The creatures should be a mix of small and large creatures. As a rule, large creatures serve better on defense than offense, since a 6/6 behemoth can usually be chump-blocked but nobody wants to run into it. Your offense will consist of creatures with evasion: Flying, unblockability, critters that can tap to do damage, et cetera. In other words, creatures that will break through your opponent’s defense.

Generally, you’ll have one color that’s strong on offense and another that’s tight on defense. Make the core of your deck from those two.

Keep an eye on your mana curve: Try not to make a deck top-heavy (all expensive creatures) or weenie-riffic. Look for early two or three-mana blockers to defend yourself with until you can get your more-expensive offense in gear.


The remaining spells should fall into one of two categories: Tricks to save your creatures, and removal to get rid of your opponent’s creatures.

Tricks to save your creatures are usually instants that will save your guys from destruction: In the Masques block, a well-timed Withdraw could do it, or a Ramosian Rally could save the day, or a Wild Might or a well-targeted Steal Strength might be the critical edge you need. Tricks generally have to be instants to work well, since you have to have surprise value.

Removal is getting rid of creatures. Generally we’re talking direct-damage spells, enchantments that give minuses to creatures, or just plain burial effects – but don’t overlook effects that neutralize creatures, like Arrest or Muzzle. These don’t have to be instants, because all that matters is that some creature can no longer hurt your guys.

(Removal can sometimes take on strange forms, like Falter from Urza’s Block – if they can’t block when you come in for that final attack, then you’ve effectively removed them AND damaged your opponent. Bonus.)

If you get a reusable source of removal or tricks, that can be a gamebreaker. See also: Predator, Flagship and Crooked Scales.

Also keep in mind that effects with drawbacks are VERY powerful in Limited. Nobody ever played with Troubled Healer (sac a land to prevent two damage) in Constructed, but getting rid of a land to protect a creature made it a must-pick in Sealed. The threats are inconsistent enough in Sealed that ANY threat can work.


I couldn’t possibly say it better than Mister Sheldon did in his initial email to me:

"Artifact and enchantment removal really depends on the environment, which you should analyze before going in. However, some enchantments and artifacts are autowins when they hit the table, so what it comes down to is that you don’t really need them, except when you do, and then you REALLY need them."

In other words, in the absence of an in-depth analysis of the environment – and if you could do that, you wouldn’t be reading this, right? – it might not be a bad idea to pack one or two.

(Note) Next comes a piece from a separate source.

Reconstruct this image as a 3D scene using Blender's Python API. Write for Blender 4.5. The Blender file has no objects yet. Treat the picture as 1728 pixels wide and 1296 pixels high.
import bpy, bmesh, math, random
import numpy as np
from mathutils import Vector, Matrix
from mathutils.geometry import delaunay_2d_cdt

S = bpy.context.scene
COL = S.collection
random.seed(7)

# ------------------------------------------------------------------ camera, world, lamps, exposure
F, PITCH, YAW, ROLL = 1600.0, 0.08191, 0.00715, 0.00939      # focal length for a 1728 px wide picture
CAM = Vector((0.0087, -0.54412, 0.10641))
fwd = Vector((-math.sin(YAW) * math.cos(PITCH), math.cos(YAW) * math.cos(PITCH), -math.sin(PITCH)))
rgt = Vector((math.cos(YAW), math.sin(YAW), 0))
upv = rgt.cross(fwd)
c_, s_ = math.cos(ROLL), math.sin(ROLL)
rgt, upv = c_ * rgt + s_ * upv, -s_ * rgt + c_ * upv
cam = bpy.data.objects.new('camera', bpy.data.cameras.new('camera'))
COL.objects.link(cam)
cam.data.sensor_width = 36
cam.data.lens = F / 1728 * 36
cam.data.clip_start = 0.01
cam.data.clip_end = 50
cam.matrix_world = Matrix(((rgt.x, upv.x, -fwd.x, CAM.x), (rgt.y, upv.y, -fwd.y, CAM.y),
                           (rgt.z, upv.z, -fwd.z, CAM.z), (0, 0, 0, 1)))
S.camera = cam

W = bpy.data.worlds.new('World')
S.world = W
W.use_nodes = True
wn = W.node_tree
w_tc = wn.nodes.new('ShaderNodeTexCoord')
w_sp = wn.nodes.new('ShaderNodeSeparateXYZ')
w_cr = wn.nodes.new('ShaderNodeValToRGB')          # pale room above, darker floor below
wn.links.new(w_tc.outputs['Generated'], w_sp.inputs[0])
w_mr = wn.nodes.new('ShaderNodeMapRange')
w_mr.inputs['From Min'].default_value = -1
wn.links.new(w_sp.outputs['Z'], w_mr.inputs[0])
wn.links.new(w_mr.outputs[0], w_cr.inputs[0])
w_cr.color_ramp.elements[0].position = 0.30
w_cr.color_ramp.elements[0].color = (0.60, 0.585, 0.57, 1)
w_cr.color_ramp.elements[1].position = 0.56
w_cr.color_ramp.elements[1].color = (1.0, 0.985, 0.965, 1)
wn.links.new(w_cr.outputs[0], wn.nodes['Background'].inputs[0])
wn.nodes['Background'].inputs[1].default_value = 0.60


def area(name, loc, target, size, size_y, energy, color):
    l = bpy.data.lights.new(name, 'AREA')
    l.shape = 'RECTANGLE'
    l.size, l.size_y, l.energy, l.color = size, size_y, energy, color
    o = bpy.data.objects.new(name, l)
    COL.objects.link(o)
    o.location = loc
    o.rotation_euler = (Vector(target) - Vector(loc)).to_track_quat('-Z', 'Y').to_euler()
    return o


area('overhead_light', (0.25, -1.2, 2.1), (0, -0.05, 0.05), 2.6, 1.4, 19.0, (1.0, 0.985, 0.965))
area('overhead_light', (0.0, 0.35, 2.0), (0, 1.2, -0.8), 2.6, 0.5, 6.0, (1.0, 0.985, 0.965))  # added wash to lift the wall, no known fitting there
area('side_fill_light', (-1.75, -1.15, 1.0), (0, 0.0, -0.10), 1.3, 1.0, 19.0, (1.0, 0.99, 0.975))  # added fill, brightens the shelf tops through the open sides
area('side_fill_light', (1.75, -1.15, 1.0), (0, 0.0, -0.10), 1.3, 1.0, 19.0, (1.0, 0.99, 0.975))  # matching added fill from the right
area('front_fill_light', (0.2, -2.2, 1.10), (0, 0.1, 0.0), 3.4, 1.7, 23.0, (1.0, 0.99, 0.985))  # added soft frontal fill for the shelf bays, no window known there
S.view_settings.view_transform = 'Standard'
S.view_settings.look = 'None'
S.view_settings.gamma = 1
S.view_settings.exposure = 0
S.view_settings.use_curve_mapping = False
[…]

Heavy Counterspells. My initial mistake. I had four counters in my deck, and nothing to do once something hit the table. Don’t rely on counters to stop the big threats, because you might not have it when you need it.

Lots of Enchantments. Unless you have enough creatures to enchant, OR said enchantments serve as tricks or removal, they’re dead weight.

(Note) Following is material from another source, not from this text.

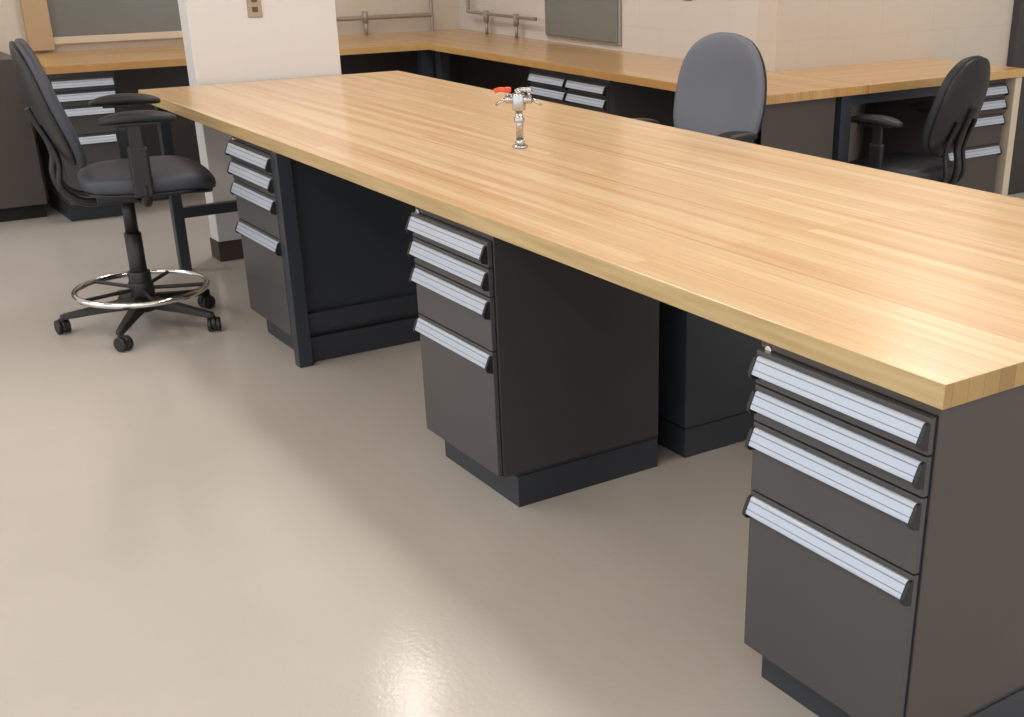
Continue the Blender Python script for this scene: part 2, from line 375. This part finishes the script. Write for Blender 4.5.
for y in (-.36,.24): box("pull",.30,.315,y,y+.012,.6,.75,M_chrome,cp,.003)
wn=group("window_1",(XW,.60,1.48))
box("pane",0,.02,-.50,.50,-.54,.6,M_glass,wn)
box("frame_bottom",0,.035,-.50,.50,-.58,-.54,M_cream,wn,.003)
for s in (-1,1): box("frame_side_%d"%s,0,.05,s*.57-.07,s*.57+.07,-.61,.65,M_beige,wn,.003)
box("frame_top",0,.05,-.50,.50,.60,.65,M_beige,wn,.003)
wp=group("wall_panel",(-5.39,YB,1.32))
box("panel",-.40,.40,-.03,0,-.42,.5,M_glass,wp,.004)
box("panel_rim",-.415,.415,-.02,0,-.435,.515,M_pipe,wp,.004)
pg=group("service_pipe",(0,0,0))
tube("pipe_left",[(XW+.06,1.36,2.2),(XW+.06,1.36,H2+.15),(XW+.06,1.375,H2+.12),(XW+.06,1.41,H2+.11),(XW+.06,YB-.25,H2+.11)],.015,M_pipe,pg)
tube("pipe_corner",[(XW+.06,YB-.25,H2),(XW+.06,YB-.25,1.6)],.013,M_pipe,pg)
tube("pipe_corner_b",[(XW+.25,YB-.06,1.6),(XW+.25,YB-.06,H2+.13),(-5.86,YB-.06,H2+.13),(-5.86,YB-.06,1.0)],.014,M_pipe,pg)
for (x,y) in ((XW+.06,1.6),(XW+.06,2.1),(-6.5,YB-.06),(-6.1,YB-.06)):
    cyl("pipe_coupling",(x,y,H2+.08),(x,y,H2+.15),.019,M_pipe,pg)
    cyl("pipe_drop",(x,y,H2),(x,y,H2+.08),.011,M_pipe,pg)
for (n_,x,y,z,ax) in (("a",-4.35,YB,1.22,'y'),("b",XC,3.3,1.25,'x')):
    o2=group("outlet_plate",(x,y,z))
    if ax=='y': box("plate",-.035,.035,-.008,0,-.055,.055,M_plated,o2,.002); box("socket",-.015,.015,-.011,-.008,-.03,.03,M_plate,o2)
    else: box("plate",0,.008,-.035,.035,-.055,.055,M_plated,o2,.002); box("socket",.008,.011,-.015,.015,-.03,.03,M_plate,o2)
dg=group("door_1",(XC+.002,5.1,0)); box("leaf",0,.05,-.42,.45,0,2.1,M_door,dg,.004); box("handle",.05,.10,-.36,-.26,1,1.03,M_chrome,dg,.004)

# ---------------------------------------------------------------- lights
def emis(name,c,s):
    m=bpy.data.materials.new(name); m.use_nodes=True
    P(m).inputs["Emission Color"].default_value=(*c,1); P(m).inputs["Emission Strength"].default_value=s; return m
M_lamp=emis("lamp_diffuser",(1,.945,.88),19)
M_lampw=emis("lamp_diffuser_warm",(1,.83,.64),21)
M_down=emis("added_glare_lens",(1,.94,.87),75)
for ix,x in enumerate((-5.6,-3.2,-.8,1.6)):
    for iy,y in enumerate((-2.2,.9,4.0)):
        if x<-4 and y>3: continue
        f=group("ceiling_light",(x,y,2.99))
        box("housing",-.62,.62,-.17,.17,-.05,.009,M_ceil,f)
        box("diffuser",-.60,.60,-.15,.15,-.058,-.05,M_lampw if (y<0 and x<0 and x>-4) else M_lamp,f)
f=group("added_glare_light",(-4.86,1.12,2.999))  # unseen lamp, added to throw a glare spot on the floor
cyl("trim_ring",(0,0,-.02),(0,0,0),.13,M_ceil,f); cyl("lens",(0,0,-.024),(0,0,-.02),.10,M_down,f)
w=bpy.data.worlds.new("World"); sc.world=w; w.use_nodes=True
w.node_tree.nodes["Background"].inputs[0].default_value=(.96,.98,1.0,1); w.node_tree.nodes["Background"].inputs[1].default_value=1.55

# ---------------------------------------------------------------- camera
yaw,pitch,roll=.6113,.4193,-.0038
fwd=Vector((-math.cos(yaw)*math.cos(pitch),math.sin(yaw)*math.cos(pitch),-math.sin(pitch)))
right=Vector((math.sin(yaw),math.cos(yaw),0)); up=right.cross(fwd)
r=right*math.cos(roll)+up*math.sin(roll); u=-right*math.sin(roll)+up*math.cos(roll)
cd=bpy.data.cameras.new("camera"); co=bpy.data.objects.new("camera",cd); link(co)
m=Matrix(((r.x,u.x,-fwd.x,1.2525),(r.y,u.y,-fwd.y,-1.5422),(r.z,u.z,-fwd.z,1.5685),(0,0,0,1)))
co.matrix_world=m
cd.sensor_width=36; cd.lens=1218.4/1024*36; cd.shift_x=-108/1024; cd.shift_y=104.5/1024; cd.clip_start=.01
sc.camera=co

Heavy Card-Drawing. My other mistake. I forgot that unless I had something good to draw INTO, I was pretty helpless.

Lifegain. You’re not playing multiplayer, here.

Creature-Light Decks. The good players will swarm you unless you REALLY have a lot to back it up – and you probably don’t.

Really, Really Expensive Spells. I never built up the eight mana to play my Avatar of Woe, but I built a substandard deck around it – learn my lesson. Urza’s Rage is very potent, but you can’t count on getting the twelve mana you need to play it. It may well be that, painful as it is, you need to leave it aside UNLESS it’s in a deck that would play red anyway.


If the majority of your spells tend to be expensive (three or above), you may wish to play with 17 land. If you play with three colors, definitely go with 17.


More words of wisdom from Unca Sheldie:

"If all else fails, take your green critters and go for the beatdown."


Hold Your Spot Removal. A lot of novice players will just blast away at anything that comes out – and they’ll be really sorry when that 4/6 flying, "return a creature every turn" Reya Dawnbringer hits the board. As Jeff Moeller says, "Sometimes you have to get beat down for a while early in Sealed deck in favor of getting your creatures out."

Don’t Overextend. There is a fair amount of mass removal in Invasion, so don’t just put everything out because you can. There is a chance that everything might get wiped away, so only commit totally when you’re sure you can win.***

For God’s Sake, Ask. There are a lot of new cards, and nobody’s really sure how they all interact yet – except the judges. If all of the judges are like the magnificent Sheldon (who runs a fine tourney), you have nothing to fear. Don’t be afraid to call someone over.

Sometimes You Eat the Bear, Sometimes the Bear Eats You. There is a large luck element to Sealed, and occasionally you’ll just get a deck where, as Sean McKeown puts it, "God hates you." Don’t get discouraged.

The Ferrett, Sheldon Menery, and Jeff Moeller

* — I went something like 1-3 and came in 27th out of 40, if you must know. You tourney players may now heap scorn upon me. Wait, you already are.

** — This was before Mr. Menery became the BMOC here, writing his fantabulous column and all.

*** — Any major errors in here are my fault in translating, not theirs.

**** — My personal take. Be warned that I am a suckolicious weasel and not the Sealed GODS that Jeff and Sheldon are.